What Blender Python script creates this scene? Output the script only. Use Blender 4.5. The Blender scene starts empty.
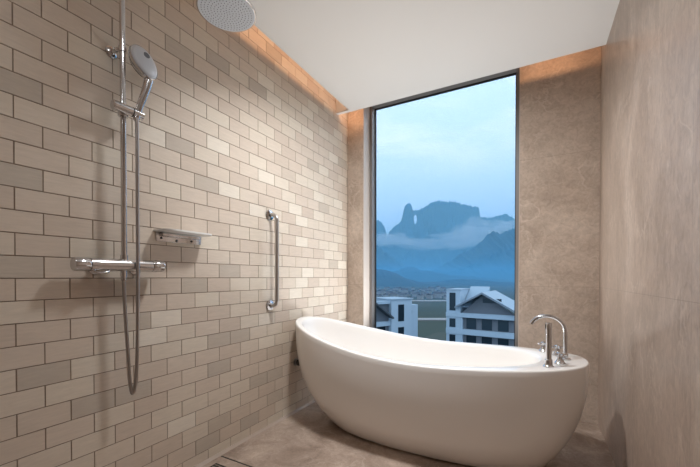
import bpy, bmesh, math, random
from mathutils import Vector, Matrix, noise
random.seed(7)
C = bpy.context.scene.collection
sc = bpy.context.scene
PI = math.pi

# ------------------------------------------------------------------ camera frame (metres)
F = 340.0; TH = math.atan(184/340); HC = 0.9675
CX0 = 1.5
W = 1.8745      # room width
L = 2.7285      # y of back wall
HZ = 2.368      # underside of the hung ceiling
SL = 2.72       # slab above
def at(px, py, zc):
    """world point seen at (px, py) in the photograph at a real distance zc ahead"""
    xc = (px-350)/F*zc
    X = xc*math.cos(TH) - zc*math.sin(TH) + CX0
    Y = xc*math.sin(TH) + zc*math.cos(TH)
    return Vector((X, Y, HC - (py-277)/F*zc))

# ------------------------------------------------------------------ materials
def srgb(r, g, b):
    f = lambda c: (c/255/12.92) if c/255 <= .04045 else ((c/255+.055)/1.055)**2.4
    return (f(r), f(g), f(b), 1)
def newmat(name):
    m = bpy.data.materials.new(name); m.use_nodes = True
    return m, m.node_tree.nodes, m.node_tree.links, m.node_tree.nodes['Principled BSDF']
def plain(name, col, rough=.5, metal=0, bump=0, bscale=60, coat=0, var=0):
    m, N, K, P = newmat(name)
    P.inputs['Base Color'].default_value = col
    P.inputs['Roughness'].default_value = rough
    P.inputs['Metallic'].default_value = metal
    P.inputs['Coat Weight'].default_value = coat
    tc = N.new('ShaderNodeTexCoord'); nz = N.new('ShaderNodeTexNoise')
    nz.inputs['Scale'].default_value = bscale; nz.inputs['Detail'].default_value = 4
    K.new(tc.outputs['Object'], nz.inputs['Vector'])
    if var:
        mx = N.new('ShaderNodeMix'); mx.data_type = 'RGBA'
        mx.inputs['A'].default_value = tuple(c*(1-var) for c in col[:3])+(1,)
        mx.inputs['B'].default_value = tuple(min(1, c*(1+var)) for c in col[:3])+(1,)
        K.new(nz.outputs['Fac'], mx.inputs['Factor']); K.new(mx.outputs['Result'], P.inputs['Base Color'])
    if bump:
        b = N.new('ShaderNodeBump'); b.inputs['Strength'].default_value = bump; b.inputs['Distance'].default_value = .002
        K.new(nz.outputs['Fac'], b.inputs['Height']); K.new(b.outputs['Normal'], P.inputs['Normal'])
    return m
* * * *
Copy the material above exactly and drop the pictures.

What Blender Python script creates this scene? Output the script only. Use Blender 4.5. The Blender scene starts empty.
import bpy, bmesh, math, random
from mathutils import Vector, Matrix, noise
random.seed(7)
C = bpy.context.scene.collection
sc = bpy.context.scene
PI = math.pi

# ------------------------------------------------------------------ camera frame (metres)
F = 340.0; TH = math.atan(184/340); HC = 0.9675
CX0 = 1.5
W = 1.8745      # room width
L = 2.7285      # y of back wall
HZ = 2.368      # underside of the hung ceiling
SL = 2.72       # slab above
def at(px, py, zc):
    """world point seen at (px, py) in the photograph at a real distance zc ahead"""
    xc = (px-350)/F*zc
    X = xc*math.cos(TH) - zc*math.sin(TH) + CX0
    Y = xc*math.sin(TH) + zc*math.cos(TH)
    return Vector((X, Y, HC - (py-277)/F*zc))

# ------------------------------------------------------------------ materials
def srgb(r, g, b):
    f = lambda c: (c/255/12.92) if c/255 <= .04045 else ((c/255+.055)/1.055)**2.4
    return (f(r), f(g), f(b), 1)
def newmat(name):
    m = bpy.data.materials.new(name); m.use_nodes = True
    return m, m.node_tree.nodes, m.node_tree.links, m.node_tree.nodes['Principled BSDF']
def plain(name, col, rough=.5, metal=0, bump=0, bscale=60, coat=0, var=0):
    m, N, K, P = newmat(name)
    P.inputs['Base Color'].default_value = col
    P.inputs['Roughness'].default_value = rough
    P.inputs['Metallic'].default_value = metal
    P.inputs['Coat Weight'].default_value = coat
    tc = N.new('ShaderNodeTexCoord'); nz = N.new('ShaderNodeTexNoise')
    nz.inputs['Scale'].default_value = bscale; nz.inputs['Detail'].default_value = 4
    K.new(tc.outputs['Object'], nz.inputs['Vector'])
    if var:
        mx = N.new('ShaderNodeMix'); mx.data_type = 'RGBA'
        mx.inputs['A'].default_value = tuple(c*(1-var) for c in col[:3])+(1,)
        mx.inputs['B'].default_value = tuple(min(1, c*(1+var)) for c in col[:3])+(1,)
        K.new(nz.outputs['Fac'], mx.inputs['Factor']); K.new(mx.outputs['Result'], P.inputs['Base Color'])
    if bump:
        b = N.new('ShaderNodeBump'); b.inputs['Strength'].default_value = bump; b.inputs['Distance'].default_value = .002
        K.new(nz.outputs['Fac'], b.inputs['Height']); K.new(b.outputs['Normal'], P.inputs['Normal'])
    return m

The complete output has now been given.